> _Task statement_: Every line of the material is to be quoted verbatim, minus the pictures.
━━━━━ Information provided ━━━━━
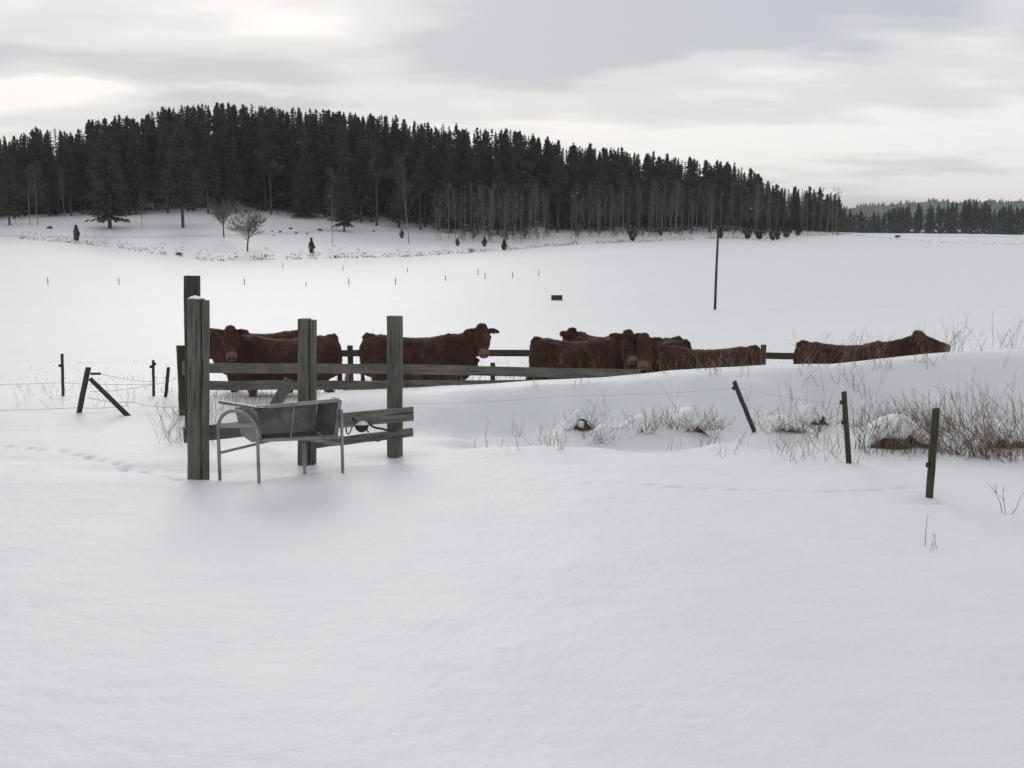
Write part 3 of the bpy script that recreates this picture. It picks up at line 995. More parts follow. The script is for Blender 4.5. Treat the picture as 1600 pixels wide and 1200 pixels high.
def stand_post(px, base, top, Y, w, d, rz, rnd_, mat, label=None, parent=yard, seed=0, strip=0.0):
    b, t = P(px, base, Y), P(px, top, Y)
    o = post_mesh((t - b).length, w, d, rnd_, .6, seed).build('post', mat, parent)
    o.matrix_local = Matrix.Translation(b) @ Vector((0, 0, 1)).rotation_difference((t - b).normalized()).to_matrix().to_4x4() @ Matrix.Rotation(rz, 4, 'Z')
    if label: o['label'] = label
    if strip:                                 # a narrow board spiked to the right side of the post
        mb = MB()
        mb.beam((w / 2 + .006 + strip / 2, .015, -.5), (w / 2 + .006 + strip / 2, .015, (t - b).length - .012), strip, d * .8, .006, up=(0, 1, 0), seg=8, wob=.0025)
        q = mb.build('side_board', mat, o)
    return o


YA, YB, YC = 11.40, 12.32, 12.90
stand_post(306.5, 753, 467, YA, .138, .16, R(-6), False, M_post, 'nearest and tallest post with green algae', seed=1, strip=.042)
stand_post(476, 735, 498, YB, .125, .15, R(-6), False, M_post, 'middle post behind the steel trough', seed=2, strip=.052)
stand_post(617, 714, 494, YC, .19, .18, R(0), True, M_post, 'round post at the right end of the rails', seed=3)


def rail(px0, r0, px1, r1, Y0, Y1, h, w, mat, parent, label=None, seg=6, name='rail'):
    a, b = P(px0, r0, Y0), P(px1, r1, Y1)
    mid = (a + b) / 2
    t = b - a
    L = t.length
    rot = t.to_track_quat('X', 'Z').to_matrix().to_4x4()
    mb = MB()
    mb.beam((-L / 2, 0, 0), (L / 2, 0, 0), w, h, .005, seg=seg, wob=.006)
    o = mb.build(name, mat, parent)
    o.matrix_local = Matrix.Translation(mid) @ rot
    if label: o['label'] = label
    return o


mb = MB()
vs_, fs = [], []
for j in range(5):
    for i in range(6):
        ex = min(i, 5 - i, j, 4 - j)
        vs_.append((-.066 + .132 * i / 5 + random.uniform(-.004, .004), -.072 + .144 * j / 4 + random.uniform(-.004, .004), .003 + (0 if ex == 0 else .022 + random.uniform(-.006, .006))))
for j in range(4):
    for i in range(5):
        a_ = j * 6 + i; fs.append((a_, a_ + 1, a_ + 7, a_ + 6))
mb.add(vs_, fs)
p_ = [c for c in yard.children if 'tallest' in c.get('label', '')][0]
sn_ = mb.build('snow', M_snow, p_, True)
sn_.location = (0, 0, max(v.co.z for v in p_.data.vertices) - .003)


rail(287, 680, 645, 645.5, YA + .12, YC - .14, .165, .045, M_board, yard, 'wide upper rail running behind the trough')
rail(489, 694, 645, 675, YB + .06, YC - .14, .098, .045, M_board, yard, 'narrow lower rail at the right')

# the taller post behind, on its own
b = P(301, 640, 14.9); b.z = G(b.x, b.y)
t = P(300, 431, 14.9)
o = post_mesh((t - b).length, .185, .17, False, .6, 9).build('post', M_dark)
o.location = b; o.rotation_mode = 'QUATERNION'; o.rotation_quaternion = Vector((0, 0, 1)).rotation_difference((t - b).normalized())
tag(o, 'tallest dark square post, standing behind the left post of the trough stand', 'post')

# short brace stub leaning behind the trough
a, b = P(430, 634, 13.6), P(452, 594, 13.75)
mb = MB(); mb.beam(a + (a - b) * .8, b, .13, .12, .012, up=(0, 1, 0), seg=4, wob=.006)
tag(mb.build('leaning_post', M_post), 'short mossy post leaning behind the middle of the steel trough', 'post')

# near plank fence behind, its planks ending behind the snow bank
nf = empty('plank_fence', (0, 0, 0))
tag(nf, 'grey two-plank fence in front of the cattle, running into the snow bank', 'fence')
YN = 16.2
rail(300, 575, 632, 577, YN, YN, .145, .035, M_board, nf, name='plank')
rail(606, 577, 1000, 585, YN + .04, YN + .9, .145, .035, M_board, nf, name='plank')
rail(318, 602.5, 632, 602, YN, YN, .135, .035, M_board, nf, name='plank')
rail(606, 602, 850, 600, YN + .04, YN + .5, .135, .035, M_board, nf, name='plank')
for px, top, Y, w in ((770, 567, YN + .48, .075), (825, 578, YN + .62, .07), (619, 562, YN + .09, .11), (482, 560, YN + .08, .1), (985, 580, YN + .95, .08)):
    q = P(px, top, Y); zb = G(q.x, q.y)
    o = post_mesh(q.z - zb, w, w, True, .4, px).build('post', M_dark, nf)
    o.location = (q.x, q.y, zb)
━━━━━
> _Response to the exercise_:
Write part 3 of the bpy script that recreates this picture. It picks up at line 995. More parts follow. The script is for Blender 4.5. Treat the picture as 1600 pixels wide and 1200 pixels high.
def stand_post(px, base, top, Y, w, d, rz, rnd_, mat, label=None, parent=yard, seed=0, strip=0.0):
    b, t = P(px, base, Y), P(px, top, Y)
    o = post_mesh((t - b).length, w, d, rnd_, .6, seed).build('post', mat, parent)
    o.matrix_local = Matrix.Translation(b) @ Vector((0, 0, 1)).rotation_difference((t - b).normalized()).to_matrix().to_4x4() @ Matrix.Rotation(rz, 4, 'Z')
    if label: o['label'] = label
    if strip:                                 # a narrow board spiked to the right side of the post
        mb = MB()
        mb.beam((w / 2 + .006 + strip / 2, .015, -.5), (w / 2 + .006 + strip / 2, .015, (t - b).length - .012), strip, d * .8, .006, up=(0, 1, 0), seg=8, wob=.0025)
        q = mb.build('side_board', mat, o)
    return o


YA, YB, YC = 11.40, 12.32, 12.90
stand_post(306.5, 753, 467, YA, .138, .16, R(-6), False, M_post, 'nearest and tallest post with green algae', seed=1, strip=.042)
stand_post(476, 735, 498, YB, .125, .15, R(-6), False, M_post, 'middle post behind the steel trough', seed=2, strip=.052)
stand_post(617, 714, 494, YC, .19, .18, R(0), True, M_post, 'round post at the right end of the rails', seed=3)


def rail(px0, r0, px1, r1, Y0, Y1, h, w, mat, parent, label=None, seg=6, name='rail'):
    a, b = P(px0, r0, Y0), P(px1, r1, Y1)
    mid = (a + b) / 2
    t = b - a
    L = t.length
    rot = t.to_track_quat('X', 'Z').to_matrix().to_4x4()
    mb = MB()
    mb.beam((-L / 2, 0, 0), (L / 2, 0, 0), w, h, .005, seg=seg, wob=.006)
    o = mb.build(name, mat, parent)
    o.matrix_local = Matrix.Translation(mid) @ rot
    if label: o['label'] = label
    return o


mb = MB()
vs_, fs = [], []
for j in range(5):
    for i in range(6):
        ex = min(i, 5 - i, j, 4 - j)
        vs_.append((-.066 + .132 * i / 5 + random.uniform(-.004, .004), -.072 + .144 * j / 4 + random.uniform(-.004, .004), .003 + (0 if ex == 0 else .022 + random.uniform(-.006, .006))))
for j in range(4):
    for i in range(5):
        a_ = j * 6 + i; fs.append((a_, a_ + 1, a_ + 7, a_ + 6))
mb.add(vs_, fs)
p_ = [c for c in yard.children if 'tallest' in c.get('label', '')][0]
sn_ = mb.build('snow', M_snow, p_, True)
sn_.location = (0, 0, max(v.co.z for v in p_.data.vertices) - .003)


rail(287, 680, 645, 645.5, YA + .12, YC - .14, .165, .045, M_board, yard, 'wide upper rail running behind the trough')
rail(489, 694, 645, 675, YB + .06, YC - .14, .098, .045, M_board, yard, 'narrow lower rail at the right')

# the taller post behind, on its own
b = P(301, 640, 14.9); b.z = G(b.x, b.y)
t = P(300, 431, 14.9)
o = post_mesh((t - b).length, .185, .17, False, .6, 9).build('post', M_dark)
o.location = b; o.rotation_mode = 'QUATERNION'; o.rotation_quaternion = Vector((0, 0, 1)).rotation_difference((t - b).normalized())
tag(o, 'tallest dark square post, standing behind the left post of the trough stand', 'post')

# short brace stub leaning behind the trough
a, b = P(430, 634, 13.6), P(452, 594, 13.75)
mb = MB(); mb.beam(a + (a - b) * .8, b, .13, .12, .012, up=(0, 1, 0), seg=4, wob=.006)
tag(mb.build('leaning_post', M_post), 'short mossy post leaning behind the middle of the steel trough', 'post')

# near plank fence behind, its planks ending behind the snow bank
nf = empty('plank_fence', (0, 0, 0))
tag(nf, 'grey two-plank fence in front of the cattle, running into the snow bank', 'fence')
YN = 16.2
rail(300, 575, 632, 577, YN, YN, .145, .035, M_board, nf, name='plank')
rail(606, 577, 1000, 585, YN + .04, YN + .9, .145, .035, M_board, nf, name='plank')
rail(318, 602.5, 632, 602, YN, YN, .135, .035, M_board, nf, name='plank')
rail(606, 602, 850, 600, YN + .04, YN + .5, .135, .035, M_board, nf, name='plank')
for px, top, Y, w in ((770, 567, YN + .48, .075), (825, 578, YN + .62, .07), (619, 562, YN + .09, .11), (482, 560, YN + .08, .1), (985, 580, YN + .95, .08)):
    q = P(px, top, Y); zb = G(q.x, q.y)
    o = post_mesh(q.z - zb, w, w, True, .4, px).build('post', M_dark, nf)
    o.location = (q.x, q.y, zb)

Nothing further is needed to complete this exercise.